Oleh : Zakaria
Koalisi aksi menyelamatkan Indonesia tidak sesuai dengan namanya. Karena mereka tak berniat menyelamatkan negeri ini. Namun justru menjerumuskan banyak orang dengan menyebar hasutan ke media sosial. Sehingga banyak yang mau berdemo untuk tolak omnibus law. Padahal materi yang digunakann untuk diprovokasi hanya berita palsu.
Indonesia saat ini masih rawan hoax karena derasnya arus informasi. Sehingga ada yang tidak tahu bahwa berita yang dibaca valid atau malah palsu. Penyebab lain dari peredaran berita palsu ini adalah minimnya kemampuan literasi. Ada orang yang bisa membaca tapi tak memahaminya lebih lanjut. Bahkan hanya membaca judul lalu menyimpulkan sendiri.
Kelemahan orang Indonesia inilah yang dimanfaatkan baik-baik oleh KAMI. Mereka sengaja menyebarkan hoax tentang omnibus law. Tujuannya agar rakyat percaya, lalu berbalik melawan pemerintah. Masyarakat jadi panas dengan hasutan KAMI, lalu mengadakan demo di depan gedung DPR RI sampai berkali-kali. Juga mendukung para buruh dan mahasiswa untuk berunjuk rasa.
Akhirnya KAMI kena batunya saat ada 8 anggotanya yang tertangkap. Saat petinggi KAMI Medan dicokok aparat, terungkap fakta mengejutkan. Ia dan segenap anggotanya berusaha memprovokasi rakyat agar tak hanya berunjuk rasa, tapi juga bertindak beringas. Tujuannya agar massa yang mengamuk itu bisa dihasut agar memakzulkan presiden. Persis seperti reformasi 1998.
Skenario makar ini sangat mengerikan, andai benar-benar terjadi. Karena yang dirusak tak hanya gedung DPR RI, namun juga toko dan pusat perbelanjaan. Mall tak hanya dihancurkan tapi dijarah isinya. Kebakaran di mana-mana. Semua ini mirip dengan kejadian tahun 1998 yang akan dinostalgilakan oleh KAMI. Padahal hal ini menimbulkan trauma bagi banyak orang.
Percakapan mengenai hasutan yang akan disebarkan itu terdapat di sebuah grup WA. Dari obrolan tersebut, ada beberapa macam hoax yang akan di-share oleh para anggota KAMI. Mulai dari tuduhan bahwa gedung DPR RI boleh diserbu pendemo karena isinya adalah para maling.
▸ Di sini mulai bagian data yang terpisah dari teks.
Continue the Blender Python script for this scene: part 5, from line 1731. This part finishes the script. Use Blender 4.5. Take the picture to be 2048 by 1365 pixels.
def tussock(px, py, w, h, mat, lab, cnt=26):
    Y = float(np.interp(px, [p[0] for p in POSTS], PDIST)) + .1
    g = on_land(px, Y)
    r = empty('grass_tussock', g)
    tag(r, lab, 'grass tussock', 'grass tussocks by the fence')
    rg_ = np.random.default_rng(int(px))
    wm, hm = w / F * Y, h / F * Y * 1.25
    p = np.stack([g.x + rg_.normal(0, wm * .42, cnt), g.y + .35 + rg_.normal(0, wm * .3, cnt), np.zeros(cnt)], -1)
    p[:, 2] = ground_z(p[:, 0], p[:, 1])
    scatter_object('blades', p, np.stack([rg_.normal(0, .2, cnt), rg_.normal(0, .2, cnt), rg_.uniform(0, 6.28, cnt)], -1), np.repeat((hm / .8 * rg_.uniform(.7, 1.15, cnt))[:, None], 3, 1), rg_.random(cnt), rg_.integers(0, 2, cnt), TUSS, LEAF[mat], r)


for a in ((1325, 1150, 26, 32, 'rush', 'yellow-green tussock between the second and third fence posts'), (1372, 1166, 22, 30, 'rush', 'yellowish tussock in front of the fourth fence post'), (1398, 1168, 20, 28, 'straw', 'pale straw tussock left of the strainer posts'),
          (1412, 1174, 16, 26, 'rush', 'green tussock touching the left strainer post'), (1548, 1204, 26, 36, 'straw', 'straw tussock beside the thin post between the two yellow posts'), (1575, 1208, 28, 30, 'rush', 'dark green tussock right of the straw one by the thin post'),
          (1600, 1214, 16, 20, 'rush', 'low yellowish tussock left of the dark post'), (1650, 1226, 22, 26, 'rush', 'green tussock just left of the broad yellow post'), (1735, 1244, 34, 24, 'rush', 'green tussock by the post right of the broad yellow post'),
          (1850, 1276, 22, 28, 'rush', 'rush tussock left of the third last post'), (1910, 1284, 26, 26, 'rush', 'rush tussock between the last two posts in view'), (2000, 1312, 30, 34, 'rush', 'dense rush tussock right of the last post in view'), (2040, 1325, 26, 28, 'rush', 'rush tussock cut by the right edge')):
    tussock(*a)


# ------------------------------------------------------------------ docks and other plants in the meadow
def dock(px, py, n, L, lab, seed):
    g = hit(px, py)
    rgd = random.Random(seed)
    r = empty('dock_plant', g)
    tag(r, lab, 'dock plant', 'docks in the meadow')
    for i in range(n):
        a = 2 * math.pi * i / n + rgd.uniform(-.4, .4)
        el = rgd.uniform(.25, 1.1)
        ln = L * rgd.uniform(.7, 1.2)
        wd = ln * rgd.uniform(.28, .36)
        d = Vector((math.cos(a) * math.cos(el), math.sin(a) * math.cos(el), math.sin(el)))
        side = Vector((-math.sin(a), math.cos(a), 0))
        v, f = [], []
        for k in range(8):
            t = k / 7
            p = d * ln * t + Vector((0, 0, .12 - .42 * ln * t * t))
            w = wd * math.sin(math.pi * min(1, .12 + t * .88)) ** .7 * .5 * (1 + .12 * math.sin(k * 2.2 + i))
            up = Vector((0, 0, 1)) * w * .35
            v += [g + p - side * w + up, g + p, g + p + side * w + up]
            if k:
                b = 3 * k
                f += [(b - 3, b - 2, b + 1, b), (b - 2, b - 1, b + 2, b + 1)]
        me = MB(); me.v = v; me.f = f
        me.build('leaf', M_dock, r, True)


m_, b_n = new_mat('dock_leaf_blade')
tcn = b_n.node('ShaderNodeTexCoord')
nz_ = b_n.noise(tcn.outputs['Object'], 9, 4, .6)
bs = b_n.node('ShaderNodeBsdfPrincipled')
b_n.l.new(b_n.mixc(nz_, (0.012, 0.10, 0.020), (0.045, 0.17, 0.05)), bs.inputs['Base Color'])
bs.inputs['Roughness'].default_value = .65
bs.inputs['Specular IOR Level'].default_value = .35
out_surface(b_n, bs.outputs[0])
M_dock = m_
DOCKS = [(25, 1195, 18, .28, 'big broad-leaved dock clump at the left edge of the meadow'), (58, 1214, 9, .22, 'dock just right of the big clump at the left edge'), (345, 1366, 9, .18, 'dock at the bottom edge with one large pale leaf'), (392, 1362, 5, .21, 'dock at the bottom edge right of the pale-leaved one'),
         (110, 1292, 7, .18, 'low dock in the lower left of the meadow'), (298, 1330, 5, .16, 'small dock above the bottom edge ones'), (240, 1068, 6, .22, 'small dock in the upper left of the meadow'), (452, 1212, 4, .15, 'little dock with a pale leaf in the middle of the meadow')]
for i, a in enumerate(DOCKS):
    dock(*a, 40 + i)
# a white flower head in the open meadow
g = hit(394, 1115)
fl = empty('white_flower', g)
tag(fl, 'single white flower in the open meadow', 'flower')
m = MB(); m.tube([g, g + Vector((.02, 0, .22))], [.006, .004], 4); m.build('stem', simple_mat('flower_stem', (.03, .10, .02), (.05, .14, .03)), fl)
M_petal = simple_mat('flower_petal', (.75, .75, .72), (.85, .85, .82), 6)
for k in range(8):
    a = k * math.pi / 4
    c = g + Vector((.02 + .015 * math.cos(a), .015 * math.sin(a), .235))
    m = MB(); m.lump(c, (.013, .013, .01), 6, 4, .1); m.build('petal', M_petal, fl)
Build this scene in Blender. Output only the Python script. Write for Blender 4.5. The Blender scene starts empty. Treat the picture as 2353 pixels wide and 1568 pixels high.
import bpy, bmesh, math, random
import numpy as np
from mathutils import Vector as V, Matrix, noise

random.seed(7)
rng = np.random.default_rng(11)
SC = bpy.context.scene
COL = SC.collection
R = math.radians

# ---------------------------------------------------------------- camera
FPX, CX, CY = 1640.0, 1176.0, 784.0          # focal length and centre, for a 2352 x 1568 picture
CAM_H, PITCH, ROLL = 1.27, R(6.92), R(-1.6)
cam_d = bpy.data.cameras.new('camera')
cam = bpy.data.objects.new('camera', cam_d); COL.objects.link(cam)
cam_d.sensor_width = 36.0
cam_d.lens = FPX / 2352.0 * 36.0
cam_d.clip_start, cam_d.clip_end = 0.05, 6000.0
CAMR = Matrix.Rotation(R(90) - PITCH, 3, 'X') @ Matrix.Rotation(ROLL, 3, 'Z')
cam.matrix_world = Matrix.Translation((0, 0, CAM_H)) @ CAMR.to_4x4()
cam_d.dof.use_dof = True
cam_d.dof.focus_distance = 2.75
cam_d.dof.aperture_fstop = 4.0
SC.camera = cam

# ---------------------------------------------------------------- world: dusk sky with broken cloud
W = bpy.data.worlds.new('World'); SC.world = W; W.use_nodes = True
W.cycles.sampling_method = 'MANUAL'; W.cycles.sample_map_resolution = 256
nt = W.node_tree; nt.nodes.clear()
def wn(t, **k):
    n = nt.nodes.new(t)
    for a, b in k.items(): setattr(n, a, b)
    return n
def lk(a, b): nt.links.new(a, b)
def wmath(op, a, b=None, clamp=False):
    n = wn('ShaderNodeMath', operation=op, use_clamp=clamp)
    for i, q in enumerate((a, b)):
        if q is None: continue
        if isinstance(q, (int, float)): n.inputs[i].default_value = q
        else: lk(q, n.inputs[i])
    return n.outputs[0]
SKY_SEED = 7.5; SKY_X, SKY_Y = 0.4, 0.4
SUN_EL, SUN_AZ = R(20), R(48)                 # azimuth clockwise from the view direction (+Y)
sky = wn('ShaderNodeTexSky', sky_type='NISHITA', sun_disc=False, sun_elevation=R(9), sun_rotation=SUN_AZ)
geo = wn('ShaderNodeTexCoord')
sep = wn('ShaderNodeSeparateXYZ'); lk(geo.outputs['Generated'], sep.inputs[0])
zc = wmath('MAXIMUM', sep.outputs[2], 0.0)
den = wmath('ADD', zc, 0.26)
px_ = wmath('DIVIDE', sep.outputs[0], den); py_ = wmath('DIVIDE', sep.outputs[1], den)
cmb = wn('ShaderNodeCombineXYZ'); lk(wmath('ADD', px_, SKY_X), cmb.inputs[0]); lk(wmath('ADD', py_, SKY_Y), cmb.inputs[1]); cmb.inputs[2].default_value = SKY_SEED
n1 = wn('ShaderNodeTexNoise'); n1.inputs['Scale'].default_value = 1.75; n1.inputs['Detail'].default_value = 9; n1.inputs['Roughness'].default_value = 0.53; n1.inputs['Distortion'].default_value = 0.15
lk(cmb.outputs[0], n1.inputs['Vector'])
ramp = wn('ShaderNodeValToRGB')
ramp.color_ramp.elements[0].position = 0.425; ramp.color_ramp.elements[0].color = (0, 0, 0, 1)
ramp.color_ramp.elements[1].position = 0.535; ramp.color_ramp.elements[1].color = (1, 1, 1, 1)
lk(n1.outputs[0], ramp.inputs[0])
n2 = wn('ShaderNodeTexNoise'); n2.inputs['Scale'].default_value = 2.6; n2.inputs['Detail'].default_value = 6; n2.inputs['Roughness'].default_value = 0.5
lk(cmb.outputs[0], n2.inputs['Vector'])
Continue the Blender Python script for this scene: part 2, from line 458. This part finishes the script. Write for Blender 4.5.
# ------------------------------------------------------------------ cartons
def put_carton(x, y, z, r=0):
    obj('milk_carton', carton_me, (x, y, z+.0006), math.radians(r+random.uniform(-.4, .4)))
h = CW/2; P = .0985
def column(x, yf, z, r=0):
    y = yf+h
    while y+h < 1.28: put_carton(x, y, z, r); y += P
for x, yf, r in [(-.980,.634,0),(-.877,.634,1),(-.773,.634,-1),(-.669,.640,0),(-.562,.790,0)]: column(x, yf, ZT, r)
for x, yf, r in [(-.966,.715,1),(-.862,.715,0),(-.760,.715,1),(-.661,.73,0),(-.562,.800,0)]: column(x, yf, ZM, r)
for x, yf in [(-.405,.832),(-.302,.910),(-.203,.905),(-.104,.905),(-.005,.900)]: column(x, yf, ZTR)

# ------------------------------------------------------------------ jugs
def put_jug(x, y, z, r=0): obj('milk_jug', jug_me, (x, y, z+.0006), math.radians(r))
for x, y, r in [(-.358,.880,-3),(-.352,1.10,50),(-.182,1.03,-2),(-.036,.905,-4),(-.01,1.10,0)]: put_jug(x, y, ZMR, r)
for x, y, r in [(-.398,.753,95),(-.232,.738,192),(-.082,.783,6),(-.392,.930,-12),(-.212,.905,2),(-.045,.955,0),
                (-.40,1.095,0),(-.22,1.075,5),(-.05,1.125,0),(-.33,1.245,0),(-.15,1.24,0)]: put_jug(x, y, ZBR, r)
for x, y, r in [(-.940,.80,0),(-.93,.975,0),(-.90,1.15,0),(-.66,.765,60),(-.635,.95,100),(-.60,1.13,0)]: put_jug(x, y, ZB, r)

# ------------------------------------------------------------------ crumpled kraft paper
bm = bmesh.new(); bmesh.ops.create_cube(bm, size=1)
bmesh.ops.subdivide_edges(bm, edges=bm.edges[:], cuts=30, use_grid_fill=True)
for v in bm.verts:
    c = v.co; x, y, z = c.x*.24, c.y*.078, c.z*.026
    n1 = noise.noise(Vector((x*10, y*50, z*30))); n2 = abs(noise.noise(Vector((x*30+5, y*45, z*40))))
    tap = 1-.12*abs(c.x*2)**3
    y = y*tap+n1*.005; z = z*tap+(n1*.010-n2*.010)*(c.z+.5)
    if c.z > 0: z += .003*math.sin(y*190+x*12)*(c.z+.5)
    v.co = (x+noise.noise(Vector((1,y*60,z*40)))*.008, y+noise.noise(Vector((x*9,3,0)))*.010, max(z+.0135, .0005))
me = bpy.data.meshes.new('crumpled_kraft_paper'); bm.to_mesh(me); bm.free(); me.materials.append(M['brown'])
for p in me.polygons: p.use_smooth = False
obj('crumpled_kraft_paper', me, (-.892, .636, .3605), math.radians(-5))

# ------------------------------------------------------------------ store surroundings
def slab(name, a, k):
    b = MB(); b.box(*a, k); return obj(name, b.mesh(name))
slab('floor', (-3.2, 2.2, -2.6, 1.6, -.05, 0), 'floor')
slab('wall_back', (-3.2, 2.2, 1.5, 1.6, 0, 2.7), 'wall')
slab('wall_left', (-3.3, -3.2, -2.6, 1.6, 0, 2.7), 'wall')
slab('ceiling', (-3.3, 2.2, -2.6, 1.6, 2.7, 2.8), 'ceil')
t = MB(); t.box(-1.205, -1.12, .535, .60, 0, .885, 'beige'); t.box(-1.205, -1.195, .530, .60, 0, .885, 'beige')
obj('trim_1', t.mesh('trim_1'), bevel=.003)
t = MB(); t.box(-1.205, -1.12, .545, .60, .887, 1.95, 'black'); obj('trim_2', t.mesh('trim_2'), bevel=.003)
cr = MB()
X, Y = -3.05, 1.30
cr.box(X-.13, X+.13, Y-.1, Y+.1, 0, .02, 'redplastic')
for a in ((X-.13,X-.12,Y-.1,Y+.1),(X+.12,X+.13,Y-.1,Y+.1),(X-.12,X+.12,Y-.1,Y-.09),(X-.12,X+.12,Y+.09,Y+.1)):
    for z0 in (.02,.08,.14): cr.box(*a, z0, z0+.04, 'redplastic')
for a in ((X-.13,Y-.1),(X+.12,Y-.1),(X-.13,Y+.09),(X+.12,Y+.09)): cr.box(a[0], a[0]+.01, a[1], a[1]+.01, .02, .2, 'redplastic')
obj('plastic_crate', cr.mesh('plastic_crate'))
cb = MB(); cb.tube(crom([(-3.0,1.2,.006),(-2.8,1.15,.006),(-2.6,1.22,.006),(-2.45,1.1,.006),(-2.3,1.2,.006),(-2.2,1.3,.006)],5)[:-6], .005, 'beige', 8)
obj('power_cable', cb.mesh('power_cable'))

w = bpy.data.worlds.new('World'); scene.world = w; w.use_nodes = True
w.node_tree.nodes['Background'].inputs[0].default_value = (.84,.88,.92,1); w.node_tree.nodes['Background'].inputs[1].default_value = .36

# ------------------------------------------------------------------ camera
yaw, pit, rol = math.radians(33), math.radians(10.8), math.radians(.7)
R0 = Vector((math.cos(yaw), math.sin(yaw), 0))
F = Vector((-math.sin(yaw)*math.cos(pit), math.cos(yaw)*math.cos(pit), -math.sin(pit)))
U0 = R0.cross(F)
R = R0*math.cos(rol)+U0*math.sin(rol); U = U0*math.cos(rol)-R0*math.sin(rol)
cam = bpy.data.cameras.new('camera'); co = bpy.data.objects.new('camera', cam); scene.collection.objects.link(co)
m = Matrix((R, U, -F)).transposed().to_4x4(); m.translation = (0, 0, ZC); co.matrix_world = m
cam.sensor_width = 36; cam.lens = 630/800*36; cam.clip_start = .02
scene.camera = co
Padahal di era Presiden Jokowi (sejak 2014) korupsi sudah dibabat habis-habisan.
Anggota KAMI juga akan menyebarkan hoax mengenai klaster investasi yang ada di omnibus law. Memang pemerintah Indonesia memudahkan masuknya investor asing ke Indonesia. Namun mereka menyebarkan isu SARA karena yang akan masuk adalah investor dari RRC. Padahal tak hanya investor asing, namun investor lokal juga dimudahkan untuk menanamkan modal.
KAMI sengaja mengangkat isu investor karena ada sebagian kecil orang yang takut mendengar kata ‘asing’. Seakan-akan yang datang dari negeri lain selalu berkonotasi negatif. Investasi juga tidak bisa disamakan dengan penjajahan atau perbudakan. Karena perusahaan penanaman modal asing hanya bisa memiliki maksimal 49% saham.
Hasutan lain yang disebarkan oleh mereka adalah kewajiban membawa bom molotov. Ini adalah provokasi paling gila, karena KAMI mendorong pendemo untuk membawa benda berbahaya. Apalagi cara membuat bom molotov relatif lebih mudah daripada senjata lain, dan bahannya bisa didapatkan di toko kimia.
Jika KAMI berteriak mengapa anggotanya ditangkap, maka ini adalah drama paling menjengkelkan. Bagaimana bisa mereka playing victim sedangkan kesalahannya sangat besar? Sudah merencanakan makar, membawa benda berbahaya, berpotensi melukai orang lain, masih merasa tak berdosa. Sungguh terlalu.
Masyarakat jadi heran, gemas, dan antipati terhadap KAMI. Lebih baik singkatannya diganti jadi koalisi aksi makar, karena tidak ada tindakan nyata dari mereka untuk selamatkan Indonesia. Kebencian mereka yang subjektif membuat rencana-rencana gila keluar dan membahayakan banyak orang.
Jangan ada lagi kalangan yang mempercayai KAMI karena mereka semakin memanfaatkan kepintarannya. Sayangnya tidak dalam bidang yang benar, namun otaknya digunakan untuk memprovokasi orang lain. serta membuat hasutan dan menyebar hoax di media sosial dengan semena-mena.